Thursday, 4 August 2022

8th Sunday after Pentecost 31 Jul 2022 Sermon

8th Sunday after Pentecost 31 July 2022 Living in the Spirit

One can be intelligent but not wise. Many people are too ‘clever’ to come to terms with God, either as to understanding or obeying.

A humble peasant praying reverently is showing more wisdom than a highly educated person mocking religion.

They say if you don’t know history you  are condemned to repeat it. But it seems that even if we do know history we are condemned to repeat it!

Folly can be kept in circulation and it is contagious.

Every generation makes the same mistakes. We should improve over the centuries but it seems we do not.

We have progressed technologically but not morally.

Generally, if we are learning a new skill and we get something wrong, we go back and get it right, gradually gaining greater control over the skill in question.

We do this cheerfully with certain tasks we attempt, concerning say, music or language, yet we do not do it with our whole lives.

Playing sport or music we could not be so careless as we are with life itself – as to whether we are hitting the right note or not!

Our Lord points out to us in today’s Gospel that the swindlers of the world plan their way more carefully than the honest people.

He is exhorting us to use more of that wisdom He has planted in us, to learn just one thing from the criminal world – that we have a goal and we press on towards that goal no matter what else.

We need a more precise attitude to whether we are doing right or wrong, and this will enable us to build up good habits and perform better overall.

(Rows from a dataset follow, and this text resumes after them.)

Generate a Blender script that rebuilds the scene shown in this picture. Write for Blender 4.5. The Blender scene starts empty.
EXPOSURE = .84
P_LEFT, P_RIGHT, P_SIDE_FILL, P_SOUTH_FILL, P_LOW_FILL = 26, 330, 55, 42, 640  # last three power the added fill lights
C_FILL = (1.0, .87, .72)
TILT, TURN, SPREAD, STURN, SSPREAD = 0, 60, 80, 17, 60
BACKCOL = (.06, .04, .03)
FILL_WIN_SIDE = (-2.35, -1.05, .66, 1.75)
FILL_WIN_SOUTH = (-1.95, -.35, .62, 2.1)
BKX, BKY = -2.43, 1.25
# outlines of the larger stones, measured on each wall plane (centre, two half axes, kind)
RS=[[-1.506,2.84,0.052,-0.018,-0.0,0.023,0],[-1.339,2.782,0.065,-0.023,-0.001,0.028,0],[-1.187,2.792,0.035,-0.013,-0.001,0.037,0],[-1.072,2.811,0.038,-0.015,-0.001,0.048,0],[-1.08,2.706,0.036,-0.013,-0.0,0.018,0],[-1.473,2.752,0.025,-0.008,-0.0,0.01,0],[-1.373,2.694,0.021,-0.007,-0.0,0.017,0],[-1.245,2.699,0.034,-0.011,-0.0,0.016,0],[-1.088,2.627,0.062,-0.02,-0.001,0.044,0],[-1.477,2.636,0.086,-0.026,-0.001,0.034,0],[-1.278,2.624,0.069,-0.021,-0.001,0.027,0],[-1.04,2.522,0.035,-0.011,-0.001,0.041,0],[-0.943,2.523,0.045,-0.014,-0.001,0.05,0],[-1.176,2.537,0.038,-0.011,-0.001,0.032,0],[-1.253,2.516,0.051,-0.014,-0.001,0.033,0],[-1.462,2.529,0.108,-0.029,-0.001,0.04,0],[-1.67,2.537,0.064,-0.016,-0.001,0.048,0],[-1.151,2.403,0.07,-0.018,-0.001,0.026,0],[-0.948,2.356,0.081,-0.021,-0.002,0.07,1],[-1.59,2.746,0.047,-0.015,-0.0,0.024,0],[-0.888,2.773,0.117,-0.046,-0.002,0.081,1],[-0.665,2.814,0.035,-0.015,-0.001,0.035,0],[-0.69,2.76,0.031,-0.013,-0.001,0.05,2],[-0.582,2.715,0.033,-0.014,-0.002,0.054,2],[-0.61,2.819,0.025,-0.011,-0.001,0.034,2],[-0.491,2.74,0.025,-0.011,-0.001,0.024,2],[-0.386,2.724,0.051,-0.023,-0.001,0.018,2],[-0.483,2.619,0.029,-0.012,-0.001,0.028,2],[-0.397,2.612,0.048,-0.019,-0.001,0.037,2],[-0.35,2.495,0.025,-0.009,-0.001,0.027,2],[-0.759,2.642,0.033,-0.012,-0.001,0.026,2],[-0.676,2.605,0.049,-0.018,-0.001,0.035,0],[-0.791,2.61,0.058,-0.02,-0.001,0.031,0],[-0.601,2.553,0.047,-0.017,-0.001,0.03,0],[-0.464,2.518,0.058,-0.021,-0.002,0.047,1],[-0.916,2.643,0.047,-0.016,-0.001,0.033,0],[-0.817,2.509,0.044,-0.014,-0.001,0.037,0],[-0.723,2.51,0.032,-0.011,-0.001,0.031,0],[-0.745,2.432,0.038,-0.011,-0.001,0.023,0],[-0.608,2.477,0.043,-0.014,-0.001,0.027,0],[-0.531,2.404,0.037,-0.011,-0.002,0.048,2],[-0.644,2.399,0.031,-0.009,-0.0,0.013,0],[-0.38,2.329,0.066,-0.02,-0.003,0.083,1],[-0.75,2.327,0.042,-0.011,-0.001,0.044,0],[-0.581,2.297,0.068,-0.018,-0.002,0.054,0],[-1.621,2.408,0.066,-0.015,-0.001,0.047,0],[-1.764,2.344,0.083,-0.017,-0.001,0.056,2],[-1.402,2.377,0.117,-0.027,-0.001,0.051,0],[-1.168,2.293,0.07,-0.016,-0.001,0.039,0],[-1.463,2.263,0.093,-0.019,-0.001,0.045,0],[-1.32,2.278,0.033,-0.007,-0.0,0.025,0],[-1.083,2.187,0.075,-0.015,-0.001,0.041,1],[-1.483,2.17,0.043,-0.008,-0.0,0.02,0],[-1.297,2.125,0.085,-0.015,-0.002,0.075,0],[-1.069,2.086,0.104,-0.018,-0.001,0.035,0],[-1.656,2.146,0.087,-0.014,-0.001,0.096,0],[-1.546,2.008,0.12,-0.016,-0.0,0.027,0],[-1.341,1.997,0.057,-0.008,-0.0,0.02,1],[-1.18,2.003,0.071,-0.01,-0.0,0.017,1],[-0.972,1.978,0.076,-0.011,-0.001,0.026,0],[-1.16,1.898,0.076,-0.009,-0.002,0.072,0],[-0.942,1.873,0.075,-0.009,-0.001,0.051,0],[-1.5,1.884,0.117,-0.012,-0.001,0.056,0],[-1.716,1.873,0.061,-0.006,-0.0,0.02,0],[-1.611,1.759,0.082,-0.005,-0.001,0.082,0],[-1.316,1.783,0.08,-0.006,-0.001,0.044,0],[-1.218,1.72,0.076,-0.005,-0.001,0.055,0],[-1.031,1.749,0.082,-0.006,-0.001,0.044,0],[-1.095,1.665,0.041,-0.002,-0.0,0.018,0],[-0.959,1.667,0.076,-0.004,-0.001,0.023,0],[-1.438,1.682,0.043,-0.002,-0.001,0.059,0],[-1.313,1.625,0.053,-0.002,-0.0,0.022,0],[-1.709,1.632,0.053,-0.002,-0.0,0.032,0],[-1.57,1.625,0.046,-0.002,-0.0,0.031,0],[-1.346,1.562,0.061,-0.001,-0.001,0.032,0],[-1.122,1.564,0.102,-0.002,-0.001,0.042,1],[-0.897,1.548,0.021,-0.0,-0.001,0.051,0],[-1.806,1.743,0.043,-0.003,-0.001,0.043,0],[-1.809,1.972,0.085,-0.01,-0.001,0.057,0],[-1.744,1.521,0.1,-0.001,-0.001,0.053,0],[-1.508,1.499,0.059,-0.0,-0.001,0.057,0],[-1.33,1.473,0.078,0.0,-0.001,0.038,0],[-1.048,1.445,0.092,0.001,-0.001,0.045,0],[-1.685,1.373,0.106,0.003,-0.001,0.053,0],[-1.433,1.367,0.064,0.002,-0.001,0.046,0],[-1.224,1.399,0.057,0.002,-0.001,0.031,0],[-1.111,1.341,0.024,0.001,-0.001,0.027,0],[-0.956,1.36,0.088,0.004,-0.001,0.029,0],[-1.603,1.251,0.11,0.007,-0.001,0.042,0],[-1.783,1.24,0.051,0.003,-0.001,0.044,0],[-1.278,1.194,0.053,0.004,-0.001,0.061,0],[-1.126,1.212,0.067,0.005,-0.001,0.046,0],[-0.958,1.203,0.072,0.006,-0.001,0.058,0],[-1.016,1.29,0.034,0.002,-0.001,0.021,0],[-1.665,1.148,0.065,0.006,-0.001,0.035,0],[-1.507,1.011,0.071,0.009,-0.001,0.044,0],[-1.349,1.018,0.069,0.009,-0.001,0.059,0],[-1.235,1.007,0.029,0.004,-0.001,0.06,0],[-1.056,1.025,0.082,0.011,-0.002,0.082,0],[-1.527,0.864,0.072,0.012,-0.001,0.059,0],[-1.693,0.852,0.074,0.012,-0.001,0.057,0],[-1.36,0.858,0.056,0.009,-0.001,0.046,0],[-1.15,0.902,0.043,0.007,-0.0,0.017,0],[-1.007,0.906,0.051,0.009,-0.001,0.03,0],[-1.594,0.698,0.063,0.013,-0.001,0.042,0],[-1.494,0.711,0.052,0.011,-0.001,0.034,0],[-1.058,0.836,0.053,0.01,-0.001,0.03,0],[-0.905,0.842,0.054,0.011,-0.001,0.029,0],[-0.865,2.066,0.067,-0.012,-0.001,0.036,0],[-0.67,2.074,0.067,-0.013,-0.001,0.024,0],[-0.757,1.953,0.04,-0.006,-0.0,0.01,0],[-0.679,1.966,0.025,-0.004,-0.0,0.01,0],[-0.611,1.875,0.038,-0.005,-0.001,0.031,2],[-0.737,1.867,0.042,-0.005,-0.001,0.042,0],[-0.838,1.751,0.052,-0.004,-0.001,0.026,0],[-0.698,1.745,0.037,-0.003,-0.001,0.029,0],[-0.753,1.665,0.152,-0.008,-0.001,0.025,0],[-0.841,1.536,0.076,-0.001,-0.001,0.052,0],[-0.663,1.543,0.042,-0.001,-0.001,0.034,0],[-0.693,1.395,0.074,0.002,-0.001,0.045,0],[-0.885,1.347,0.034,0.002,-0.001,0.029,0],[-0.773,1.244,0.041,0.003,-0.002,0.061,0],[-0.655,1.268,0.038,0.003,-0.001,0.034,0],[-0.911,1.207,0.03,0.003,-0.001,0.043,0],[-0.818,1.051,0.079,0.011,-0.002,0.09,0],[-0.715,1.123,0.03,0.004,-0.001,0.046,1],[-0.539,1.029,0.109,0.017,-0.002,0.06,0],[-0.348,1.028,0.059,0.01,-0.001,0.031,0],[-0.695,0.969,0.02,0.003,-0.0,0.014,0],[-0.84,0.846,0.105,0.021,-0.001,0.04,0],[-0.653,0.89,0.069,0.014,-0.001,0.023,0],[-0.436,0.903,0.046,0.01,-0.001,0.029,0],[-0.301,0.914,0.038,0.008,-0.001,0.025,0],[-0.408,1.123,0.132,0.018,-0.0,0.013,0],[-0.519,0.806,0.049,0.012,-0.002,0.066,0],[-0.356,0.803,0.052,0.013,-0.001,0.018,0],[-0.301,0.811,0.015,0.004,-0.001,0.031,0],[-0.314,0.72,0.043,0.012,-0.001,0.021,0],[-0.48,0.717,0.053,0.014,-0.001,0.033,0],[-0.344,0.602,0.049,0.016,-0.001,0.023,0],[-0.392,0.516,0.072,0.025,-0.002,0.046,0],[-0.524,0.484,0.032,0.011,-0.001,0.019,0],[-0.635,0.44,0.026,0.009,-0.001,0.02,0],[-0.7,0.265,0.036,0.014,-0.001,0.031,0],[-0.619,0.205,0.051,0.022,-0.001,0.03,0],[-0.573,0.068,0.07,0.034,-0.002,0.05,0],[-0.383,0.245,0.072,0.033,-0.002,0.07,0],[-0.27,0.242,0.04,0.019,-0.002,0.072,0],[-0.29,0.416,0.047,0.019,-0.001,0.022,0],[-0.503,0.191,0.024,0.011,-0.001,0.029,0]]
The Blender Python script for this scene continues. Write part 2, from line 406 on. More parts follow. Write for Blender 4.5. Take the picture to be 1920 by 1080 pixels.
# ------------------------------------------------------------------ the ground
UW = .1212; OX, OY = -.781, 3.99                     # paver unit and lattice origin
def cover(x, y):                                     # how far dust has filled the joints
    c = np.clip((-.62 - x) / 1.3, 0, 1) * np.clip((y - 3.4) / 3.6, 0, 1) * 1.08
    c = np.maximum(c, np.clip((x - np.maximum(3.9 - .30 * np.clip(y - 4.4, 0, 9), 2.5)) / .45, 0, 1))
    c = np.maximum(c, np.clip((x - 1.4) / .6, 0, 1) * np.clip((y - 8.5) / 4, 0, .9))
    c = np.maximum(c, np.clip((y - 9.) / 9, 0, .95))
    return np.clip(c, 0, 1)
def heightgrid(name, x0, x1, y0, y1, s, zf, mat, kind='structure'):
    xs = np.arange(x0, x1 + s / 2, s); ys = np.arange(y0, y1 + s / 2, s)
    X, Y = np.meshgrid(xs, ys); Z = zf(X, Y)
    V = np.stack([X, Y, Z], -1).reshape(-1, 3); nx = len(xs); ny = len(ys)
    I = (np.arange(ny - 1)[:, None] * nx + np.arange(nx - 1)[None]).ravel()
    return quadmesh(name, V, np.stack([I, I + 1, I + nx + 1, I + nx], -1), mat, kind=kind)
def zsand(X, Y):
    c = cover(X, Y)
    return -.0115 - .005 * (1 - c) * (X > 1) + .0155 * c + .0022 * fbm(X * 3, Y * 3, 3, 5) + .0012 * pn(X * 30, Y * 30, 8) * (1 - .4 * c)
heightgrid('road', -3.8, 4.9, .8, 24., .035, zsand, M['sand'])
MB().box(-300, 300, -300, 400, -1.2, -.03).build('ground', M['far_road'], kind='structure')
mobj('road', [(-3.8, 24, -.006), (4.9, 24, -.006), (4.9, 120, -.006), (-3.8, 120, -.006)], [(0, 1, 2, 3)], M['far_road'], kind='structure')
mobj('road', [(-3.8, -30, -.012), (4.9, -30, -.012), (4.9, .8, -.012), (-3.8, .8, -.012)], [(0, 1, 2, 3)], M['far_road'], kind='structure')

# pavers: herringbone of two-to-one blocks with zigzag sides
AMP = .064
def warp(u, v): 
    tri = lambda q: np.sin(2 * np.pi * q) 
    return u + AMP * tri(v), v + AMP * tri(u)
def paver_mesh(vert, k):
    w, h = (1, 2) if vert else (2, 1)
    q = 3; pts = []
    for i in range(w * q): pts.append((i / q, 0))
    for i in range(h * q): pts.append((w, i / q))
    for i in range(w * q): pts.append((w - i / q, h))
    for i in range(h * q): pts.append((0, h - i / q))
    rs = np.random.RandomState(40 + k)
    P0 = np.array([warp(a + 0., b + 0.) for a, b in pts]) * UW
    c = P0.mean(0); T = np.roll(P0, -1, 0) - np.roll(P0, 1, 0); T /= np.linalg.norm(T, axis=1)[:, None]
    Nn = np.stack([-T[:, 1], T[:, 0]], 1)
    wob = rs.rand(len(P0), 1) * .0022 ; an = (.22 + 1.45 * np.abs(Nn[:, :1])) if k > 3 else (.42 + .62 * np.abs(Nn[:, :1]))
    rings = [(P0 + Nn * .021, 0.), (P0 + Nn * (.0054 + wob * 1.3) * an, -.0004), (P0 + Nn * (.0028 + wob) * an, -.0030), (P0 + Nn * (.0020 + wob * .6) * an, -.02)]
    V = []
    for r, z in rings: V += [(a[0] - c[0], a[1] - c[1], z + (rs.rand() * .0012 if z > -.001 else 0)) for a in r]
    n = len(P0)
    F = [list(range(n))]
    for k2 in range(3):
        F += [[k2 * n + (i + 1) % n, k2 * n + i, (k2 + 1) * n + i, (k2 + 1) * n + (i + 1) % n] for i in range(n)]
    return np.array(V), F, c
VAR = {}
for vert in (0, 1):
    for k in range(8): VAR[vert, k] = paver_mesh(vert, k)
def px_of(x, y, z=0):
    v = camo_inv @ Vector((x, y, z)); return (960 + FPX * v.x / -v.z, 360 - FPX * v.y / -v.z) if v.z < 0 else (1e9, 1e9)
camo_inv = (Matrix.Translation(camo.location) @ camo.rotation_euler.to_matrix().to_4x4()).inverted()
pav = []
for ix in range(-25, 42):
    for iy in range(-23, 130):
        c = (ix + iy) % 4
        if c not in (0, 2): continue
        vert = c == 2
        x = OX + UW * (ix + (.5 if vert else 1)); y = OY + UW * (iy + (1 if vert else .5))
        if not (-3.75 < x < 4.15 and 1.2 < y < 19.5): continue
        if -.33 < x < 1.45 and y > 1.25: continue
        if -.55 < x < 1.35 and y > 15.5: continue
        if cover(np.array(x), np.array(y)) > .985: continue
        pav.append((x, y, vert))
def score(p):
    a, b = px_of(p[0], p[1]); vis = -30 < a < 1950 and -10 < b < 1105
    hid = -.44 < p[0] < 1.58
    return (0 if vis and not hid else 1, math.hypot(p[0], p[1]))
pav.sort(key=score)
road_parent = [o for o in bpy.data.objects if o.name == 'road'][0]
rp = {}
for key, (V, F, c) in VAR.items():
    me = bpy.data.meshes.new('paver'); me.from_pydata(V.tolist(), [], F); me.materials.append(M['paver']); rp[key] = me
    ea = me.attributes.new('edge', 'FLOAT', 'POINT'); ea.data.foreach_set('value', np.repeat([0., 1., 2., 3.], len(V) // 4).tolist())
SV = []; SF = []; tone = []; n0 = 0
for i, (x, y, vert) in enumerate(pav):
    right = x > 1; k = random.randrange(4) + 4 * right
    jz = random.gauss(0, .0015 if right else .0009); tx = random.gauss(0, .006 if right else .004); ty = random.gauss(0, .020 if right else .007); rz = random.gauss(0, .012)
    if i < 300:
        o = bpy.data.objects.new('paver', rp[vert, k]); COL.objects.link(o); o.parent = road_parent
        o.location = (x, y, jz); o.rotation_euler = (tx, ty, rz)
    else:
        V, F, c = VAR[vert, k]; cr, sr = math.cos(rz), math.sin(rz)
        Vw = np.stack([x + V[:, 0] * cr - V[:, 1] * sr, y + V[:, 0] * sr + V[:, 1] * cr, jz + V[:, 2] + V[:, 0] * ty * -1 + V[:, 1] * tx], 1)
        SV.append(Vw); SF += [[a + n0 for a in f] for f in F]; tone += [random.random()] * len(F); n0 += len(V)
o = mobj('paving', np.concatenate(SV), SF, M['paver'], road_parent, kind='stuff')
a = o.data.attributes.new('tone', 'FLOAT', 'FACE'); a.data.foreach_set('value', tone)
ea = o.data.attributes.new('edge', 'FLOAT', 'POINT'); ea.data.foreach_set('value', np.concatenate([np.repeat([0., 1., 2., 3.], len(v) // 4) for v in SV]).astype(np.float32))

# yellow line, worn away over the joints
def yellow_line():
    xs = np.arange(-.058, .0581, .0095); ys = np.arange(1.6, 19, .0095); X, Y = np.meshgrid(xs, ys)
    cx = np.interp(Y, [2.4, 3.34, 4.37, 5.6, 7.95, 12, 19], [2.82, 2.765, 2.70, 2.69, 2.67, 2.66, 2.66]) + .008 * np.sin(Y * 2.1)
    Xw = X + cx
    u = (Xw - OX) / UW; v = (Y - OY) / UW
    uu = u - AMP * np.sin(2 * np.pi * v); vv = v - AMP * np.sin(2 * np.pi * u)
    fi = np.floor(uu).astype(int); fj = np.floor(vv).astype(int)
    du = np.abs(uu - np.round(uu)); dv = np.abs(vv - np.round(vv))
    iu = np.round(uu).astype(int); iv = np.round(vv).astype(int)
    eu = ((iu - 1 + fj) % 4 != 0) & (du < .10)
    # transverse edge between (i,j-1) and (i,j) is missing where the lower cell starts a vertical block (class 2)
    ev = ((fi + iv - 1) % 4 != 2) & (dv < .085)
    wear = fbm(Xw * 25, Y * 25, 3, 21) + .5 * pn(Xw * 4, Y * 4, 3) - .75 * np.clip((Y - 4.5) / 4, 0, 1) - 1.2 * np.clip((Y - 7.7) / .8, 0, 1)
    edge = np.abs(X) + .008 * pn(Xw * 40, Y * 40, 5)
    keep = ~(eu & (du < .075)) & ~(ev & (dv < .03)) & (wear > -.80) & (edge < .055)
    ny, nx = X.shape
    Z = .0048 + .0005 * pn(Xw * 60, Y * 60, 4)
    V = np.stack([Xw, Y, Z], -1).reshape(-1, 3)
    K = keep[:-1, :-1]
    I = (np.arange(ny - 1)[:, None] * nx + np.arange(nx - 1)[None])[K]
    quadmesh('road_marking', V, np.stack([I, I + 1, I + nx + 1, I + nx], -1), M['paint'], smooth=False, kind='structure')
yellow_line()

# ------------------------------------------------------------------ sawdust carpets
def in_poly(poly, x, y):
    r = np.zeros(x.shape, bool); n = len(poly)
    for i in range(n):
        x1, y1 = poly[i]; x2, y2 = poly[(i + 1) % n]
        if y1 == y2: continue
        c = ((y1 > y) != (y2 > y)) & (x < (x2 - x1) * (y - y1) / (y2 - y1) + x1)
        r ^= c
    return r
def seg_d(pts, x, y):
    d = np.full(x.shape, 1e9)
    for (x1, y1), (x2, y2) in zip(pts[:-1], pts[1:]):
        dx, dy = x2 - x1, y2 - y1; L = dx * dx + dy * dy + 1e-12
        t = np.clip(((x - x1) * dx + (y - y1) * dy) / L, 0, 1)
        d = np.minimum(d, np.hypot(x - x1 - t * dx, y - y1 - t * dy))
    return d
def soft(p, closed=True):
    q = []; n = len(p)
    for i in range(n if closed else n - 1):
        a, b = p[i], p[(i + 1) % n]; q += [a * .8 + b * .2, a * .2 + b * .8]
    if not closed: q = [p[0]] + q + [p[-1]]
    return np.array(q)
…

Granted it is harder to live a whole life than to do one or other task, but we have a great deal of help available if we call upon it.

The grace of God will enable anything He asks from us. He will never command the impossible.

He will make it clear to us what He wants and then give us the strength we need to do it.

This works better the more we try it.

We tend to stay with what we know and just say we are good enough generally, and that should be good enough for anyone else!

But now, having been baptized, we live by the Spirit (epistle) and that is another matter.

We have received the Spirit within. He has the power to do things even if we do  not, and He will enable us, as He works through us.

We can uproot various bad habits we may have despaired of ever removing, simply by asking for the strength from the Holy Spirit.

Being good all the time amounts to getting each thing right as it arises. There is no complicated formula, just calling on God's help at each step. Eventually, the right responses become habitual and therefore relatively easy.

Living in the flesh is slavery to passions and disordered desires. We can be set free from that slavery, whereby we want the right things in the right way and the right amount.

Wisdom and intelligence can meet and get along together. We know how things work (intelligence), but more importantly how they fit in with each other (wisdom).

The Holy Spirit transforms us into what we were always meant to be, holy children of God.

This is what each individual is called to, and the Church also, to radiate life and holiness to the world so that people will flock to the Church as a sign of hope and refuge. And it shall come to pass in the last days, that the mountain of the Lord's house shall be established in the top of the mountains, and shall be exalted above the hills; and all nations shall flow unto it. (Is 2,2).

We can learn from history after all, at least what not to do. Do not go on ignoring or denying Almighty God, but give Him first place in our hearts, minds, and lives.